Monday, February 9, 2009

What's new, Buenos Aires?

(Note: the following entries on my recent trip to Argentina are excerpted from the journal I kept while staying there)

January 24, 2009

Arriving here in Buenos Aires was a full day affair-- we left Princeton at 3:30pm on Friday and got to Argentina at 2:40pm the next day (by way of Newark and Toronto, a total of about 15 hours of flight). After clearing the near-nonexistent customs, all 48 of us piled onto a bus and left for our hostel in the city. The 80-90 degree heat hit as soon as we walked out of the airport, and the sunlight streaming through the windows of the bus had an unavoidably soporific effect. One moment, the road before us unfurled through green fields and distant foothills; a quick doze, and the city's skyscrapers had replaced the pleasant meadows. Although it wasn't the towering, undeniably cosmopolitan skyline of New York, there was a certain charm to the buildings we approached, an old-world sort of feel.

My first impression of the capital of Argentina was that of a lively, bustling city with a very European flavor. If I had to describe it in terms of previous experiences, I'd say it was a cross between NYC and Bangalore-- crowded streets, a mixture of small shops and skyscrapers, but without the traffic, piles of trash, and wandering livestock I'd grown accustomed to last summer. Our hostel, the 06 Central Hostel in Microcentro (the neighborhood at the city's center), is a pleasant, airy place, with double doors and high-ceilinged rooms. Although unairconditioned, parts of the roof are open to the sky and fans keep the air reasonably cool. The shower and bathroom facilities are adequate, but not palatial-- and certainly welcome after our long flight. The rooms are dorm-style with 6 people to a room, but large enough not to be uncomfortably crowded. The hostel also has a kitchen, an open, cheery lobby, and a TV room with two computers with internet (there's wifi in the whole place, too).

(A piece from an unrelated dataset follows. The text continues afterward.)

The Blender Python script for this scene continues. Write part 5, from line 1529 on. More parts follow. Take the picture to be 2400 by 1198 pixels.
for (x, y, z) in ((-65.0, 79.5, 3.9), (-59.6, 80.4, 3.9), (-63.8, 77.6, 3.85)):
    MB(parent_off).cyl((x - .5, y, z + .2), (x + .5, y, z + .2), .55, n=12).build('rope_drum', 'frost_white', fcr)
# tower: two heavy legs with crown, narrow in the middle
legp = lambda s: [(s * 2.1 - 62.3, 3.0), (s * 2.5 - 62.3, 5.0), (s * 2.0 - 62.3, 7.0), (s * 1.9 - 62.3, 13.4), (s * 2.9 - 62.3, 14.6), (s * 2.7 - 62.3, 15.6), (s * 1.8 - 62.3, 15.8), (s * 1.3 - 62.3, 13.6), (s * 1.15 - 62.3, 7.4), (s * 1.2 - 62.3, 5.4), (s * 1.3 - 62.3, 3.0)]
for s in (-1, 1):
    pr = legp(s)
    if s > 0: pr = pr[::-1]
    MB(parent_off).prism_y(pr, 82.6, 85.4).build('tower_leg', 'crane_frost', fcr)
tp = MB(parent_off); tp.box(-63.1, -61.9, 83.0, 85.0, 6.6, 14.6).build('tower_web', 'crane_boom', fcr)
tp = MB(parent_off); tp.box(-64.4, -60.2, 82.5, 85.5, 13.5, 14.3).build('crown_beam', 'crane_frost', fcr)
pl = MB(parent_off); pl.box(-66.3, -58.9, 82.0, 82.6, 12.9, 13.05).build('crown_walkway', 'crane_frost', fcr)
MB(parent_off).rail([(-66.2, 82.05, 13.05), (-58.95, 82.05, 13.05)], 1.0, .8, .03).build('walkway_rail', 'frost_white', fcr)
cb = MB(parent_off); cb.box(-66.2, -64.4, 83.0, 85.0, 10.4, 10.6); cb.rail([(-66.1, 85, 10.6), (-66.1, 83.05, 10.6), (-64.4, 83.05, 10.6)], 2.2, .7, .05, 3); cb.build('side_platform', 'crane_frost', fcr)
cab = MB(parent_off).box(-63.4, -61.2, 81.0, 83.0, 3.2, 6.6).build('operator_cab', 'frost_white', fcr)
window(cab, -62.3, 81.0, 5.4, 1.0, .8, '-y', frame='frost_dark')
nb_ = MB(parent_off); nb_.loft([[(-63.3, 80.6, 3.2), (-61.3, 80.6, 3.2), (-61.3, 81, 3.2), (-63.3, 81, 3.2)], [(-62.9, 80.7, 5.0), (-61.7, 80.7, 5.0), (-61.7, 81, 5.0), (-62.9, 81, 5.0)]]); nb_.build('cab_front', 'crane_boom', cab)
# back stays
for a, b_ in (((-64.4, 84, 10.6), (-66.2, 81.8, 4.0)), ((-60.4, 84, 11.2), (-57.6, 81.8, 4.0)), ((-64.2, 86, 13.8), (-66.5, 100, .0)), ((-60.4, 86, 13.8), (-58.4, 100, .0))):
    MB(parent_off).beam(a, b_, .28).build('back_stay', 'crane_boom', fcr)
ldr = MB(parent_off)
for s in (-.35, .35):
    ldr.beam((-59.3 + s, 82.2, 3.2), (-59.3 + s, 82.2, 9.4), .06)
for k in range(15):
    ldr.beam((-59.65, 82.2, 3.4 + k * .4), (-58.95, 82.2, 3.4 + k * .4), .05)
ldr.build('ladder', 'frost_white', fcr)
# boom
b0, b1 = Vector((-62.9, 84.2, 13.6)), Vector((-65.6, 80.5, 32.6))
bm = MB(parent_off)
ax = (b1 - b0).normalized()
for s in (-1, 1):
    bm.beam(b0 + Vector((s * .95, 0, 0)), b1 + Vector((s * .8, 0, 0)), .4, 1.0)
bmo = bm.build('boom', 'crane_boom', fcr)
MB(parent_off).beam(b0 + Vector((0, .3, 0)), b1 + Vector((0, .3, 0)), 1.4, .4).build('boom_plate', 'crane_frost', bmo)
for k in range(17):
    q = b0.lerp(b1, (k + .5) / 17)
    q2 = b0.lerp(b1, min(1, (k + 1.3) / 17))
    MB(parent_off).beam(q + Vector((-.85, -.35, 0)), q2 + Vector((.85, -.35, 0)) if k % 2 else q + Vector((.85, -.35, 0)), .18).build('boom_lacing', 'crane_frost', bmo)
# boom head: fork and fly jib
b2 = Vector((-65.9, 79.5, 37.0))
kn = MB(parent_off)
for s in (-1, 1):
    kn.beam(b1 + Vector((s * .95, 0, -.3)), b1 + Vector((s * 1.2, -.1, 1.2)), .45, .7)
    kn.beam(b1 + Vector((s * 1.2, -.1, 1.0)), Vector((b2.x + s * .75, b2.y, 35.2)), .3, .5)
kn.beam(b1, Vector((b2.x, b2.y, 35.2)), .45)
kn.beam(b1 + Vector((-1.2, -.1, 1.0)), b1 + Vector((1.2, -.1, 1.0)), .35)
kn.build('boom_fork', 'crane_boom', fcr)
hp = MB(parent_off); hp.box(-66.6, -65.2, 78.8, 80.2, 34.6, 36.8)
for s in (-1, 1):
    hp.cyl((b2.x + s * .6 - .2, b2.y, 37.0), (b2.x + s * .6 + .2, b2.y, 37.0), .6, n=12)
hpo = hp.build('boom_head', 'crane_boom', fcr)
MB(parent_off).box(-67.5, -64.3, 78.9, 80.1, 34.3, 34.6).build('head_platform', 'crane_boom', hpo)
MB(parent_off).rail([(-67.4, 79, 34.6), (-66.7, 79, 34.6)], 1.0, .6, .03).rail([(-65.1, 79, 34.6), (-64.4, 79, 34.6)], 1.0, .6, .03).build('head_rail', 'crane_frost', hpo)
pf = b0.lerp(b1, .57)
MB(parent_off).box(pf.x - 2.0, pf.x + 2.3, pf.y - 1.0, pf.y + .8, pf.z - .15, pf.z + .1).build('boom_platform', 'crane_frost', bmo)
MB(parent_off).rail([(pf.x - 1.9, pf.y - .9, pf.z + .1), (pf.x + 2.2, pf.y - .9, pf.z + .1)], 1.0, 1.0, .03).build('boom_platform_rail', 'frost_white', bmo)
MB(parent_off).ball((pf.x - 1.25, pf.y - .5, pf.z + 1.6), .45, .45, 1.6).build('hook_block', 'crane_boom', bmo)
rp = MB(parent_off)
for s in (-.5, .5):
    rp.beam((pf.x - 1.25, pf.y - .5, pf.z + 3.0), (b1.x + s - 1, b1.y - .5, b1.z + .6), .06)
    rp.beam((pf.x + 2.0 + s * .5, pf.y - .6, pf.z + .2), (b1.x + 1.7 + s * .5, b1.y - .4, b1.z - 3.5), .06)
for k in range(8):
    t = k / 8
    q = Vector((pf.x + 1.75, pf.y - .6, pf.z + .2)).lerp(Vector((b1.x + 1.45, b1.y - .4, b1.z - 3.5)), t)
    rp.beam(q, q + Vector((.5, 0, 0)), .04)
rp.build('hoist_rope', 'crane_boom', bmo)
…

After cleaning up a bit, we hit up an ATM and explored the neighborhood of Microcentro. The long, pedestrian avenue Florida was full of street vendors selling jewelry, leather, and other tourist trinkets. Musicians and street performers abound: singers, guitarists, dancers, jugglers, and even people whose sole purpose is to dress like a statue, stand completely still, and startle passersby. I wonder if there's a name for people like that. At about 7pm, the entire group headed out to a small restaurant that Richard and Carolina had found, where the food was mediocre but the atmosphere pleasant and friendly. Of course, only gringos eat so early, but that's exactly what we are so why pretend otherwise?

After dinner, we split into smaller groups: some went back to the hostel to relax, others meandered off to find a sports bar to watch the big soccer match set to begin at 10. A small group (myself included) decided to further explore Microcentro. We saw some small monuments, a little park, and the obelisk at the center of Avenue 9 de Julio, which the internet tells me is 140m wide and in fact the widest street in the world. Exhausted from all the walking, we stopped to grab drinks at a little cafe a few blocks from the hostel and then headed to bed to prepare for the next long day!

On the bus to the airport!

Tango lessons in the Toronto airport

Richard, the director of the Glee Club, waves a sign at us to get us to organize. We mostly fail to comply.